Dominion Energy Brayton Point v. Johnson
Facts
Dominion owns a Massachusetts power station whose water withdrawals and discharges are regulated under the Clean Water Act through NPDES permits and thermal variance procedures. After Dominion sought renewal of its permit and thermal variance authorization, EPA issued a proposed final permit rejecting the requested thermal variance. Dominion petitioned the Environmental Appeals Board for review and requested an evidentiary hearing, but the Board declined to convene one.

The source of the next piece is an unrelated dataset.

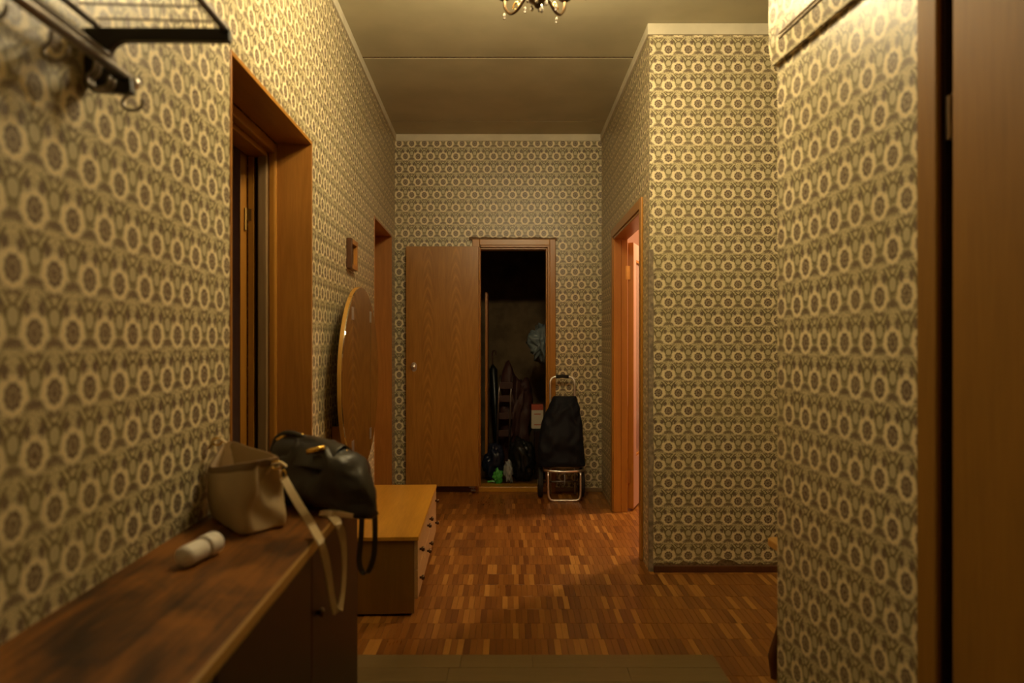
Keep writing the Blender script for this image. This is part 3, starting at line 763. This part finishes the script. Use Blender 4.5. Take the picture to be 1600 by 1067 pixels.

Dominion then brought a CWA section 505(a)(2) citizen suit, claiming EPA had a non-discretionary duty to provide such a hearing.
Issue
Whether EPA had a non-discretionary duty under the Clean Water Act to provide Dominion a formal evidentiary hearing on its permit application, so that Dominion could invoke district court jurisdiction under CWA section 505(a)(2). More specifically, the question was whether Seacoast still controlled after Chevron and EPA's later regulation eliminating evidentiary hearings in the NPDES permit process.
Rule
A prior judicial interpretation of a statute defeats a later contrary agency interpretation entitled to Chevron deference only if the earlier decision held that its reading followed from the statute's unambiguous terms. When the earlier precedent instead chose the best reading of an ambiguous statute, a later reasonable agency interpretation controls; thus, under CWA section 505(a)(2), no citizen-suit jurisdiction exists absent a genuinely non-discretionary duty.